In her memoir she labels her generation not as “lost,” but simply as the “war generation.” Rather than succumb to despair and disillusionment, she attempted to channel her sorrows into rebuilding the human community.
“Her generation needed to change everything;” writes Radnor, “faithfulness to her generation’s task demanded that everything become her responsibility.” Which is to say, she became consumed with working toward peace, working for the day when war would simply be no more.
Those efforts led to an unyielding commitment to a form of Christian pacificism, even after, years later, Hitler not only threatened but made good on his threats of war.
Even then, she advanced the idea of “humiliation” as the ground of “inward redemption.” As nations were intrinsically perverted entities, only by their failure and dissolution would a large space open up for individual flourishing.
Radnor writes: “There is a deep pathos expressed as Brittain recounts to her son the horrendous carnage and destruction war had brought, in her own life and that of so many others. Her pacifist vision is one that must lift itself above the earth and its losses, all piling up in mounds of sorrow. By leaving war behind, the war generation, in Brittain’s vision, would leave behind “the trackless wastes of the war-scarred world itself.”
In her obsessive, headlong pursuit of the ideal, in other words, she refused the simple verities of incarnational life, of life lived, that is, in this exquisite, heartbreaking, and God-haunted world.
Radnor, by way of contrast, points out that Hemingway begins his first novel with Stein’s adage about the “lost generation” yet entitles his novel The Sun Also Rises, taken from Ecclesiastes:
One generation passeth away, and another generation cometh; but the earth abideth forever…The sun also ariseth, and the sun goeth down, and hasteth to his place where he arose…
“Generations rise and fall,” writes Radnor, “for the reason the sun also rises: because ‘the earth abideth’ still. The world continues and our place within it carries on, whatever blows we suffer.”
“Against our modern tendency,” he continues, “to imagine that we are in some way facing unprecedented circumstances, whether of untold promise or of unbearable grief, Ecclesiastes draws our attention to ‘ongoing-ness.’”
Radnor points out that though our Christian faith rightly locates our truest home as with God and this world as of qualified standing (that shall “pass away”), we nonetheless have the Old Testament witness to ground us in the here and now, to remind us that the “earth abideth” even “in the face of our fatigue and disillusion.”
Again, Radnor: “The ‘elements’ of both heaven and earth will one day ‘melt in the heat’ of God’s unraveling of the present age (2 Peter 3:12), but in the meantime, creation’s ongoing-ness is a grace given by God for human repentance (1 Peter 3:9).
“As we turn to our worldly and created vocations, season after season, we turn to God, who season by season warms and cools the just and the unjust (Matthew 5:45). This last verse is, in fact, the premise upon which the love of enemy is founded.”

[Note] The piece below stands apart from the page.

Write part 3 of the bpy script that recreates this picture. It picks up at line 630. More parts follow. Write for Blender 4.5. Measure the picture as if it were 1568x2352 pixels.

To emphasize the point, Radnor lifts up the work of Clare Leighton, the sister of Vera Brittain’s deceased fiancé who emigrated to the United States in 1939. A writer and artist, she is best known for her remarkable wood engravings, one of which is featured at the top of the page.
Many of her images are devoted to “the earth and its tending.” As Radnor puts it, “[Leighton’s] prints…record much more than rural scenes: African-American gospel singing, women and men at work in factories and by the roads, the building of ships and raising of houses, families gathered.” (As well as clam diggers on Cape Cod.)
Radnor’s closing words aptly express his measured, “down to earth” refrain. Among those of her generation, Leighton chose not bitterness or fantasy, but the often unremarkable benefactions of incarnational life.
“She, too,” Radnor concludes, “survived the war.”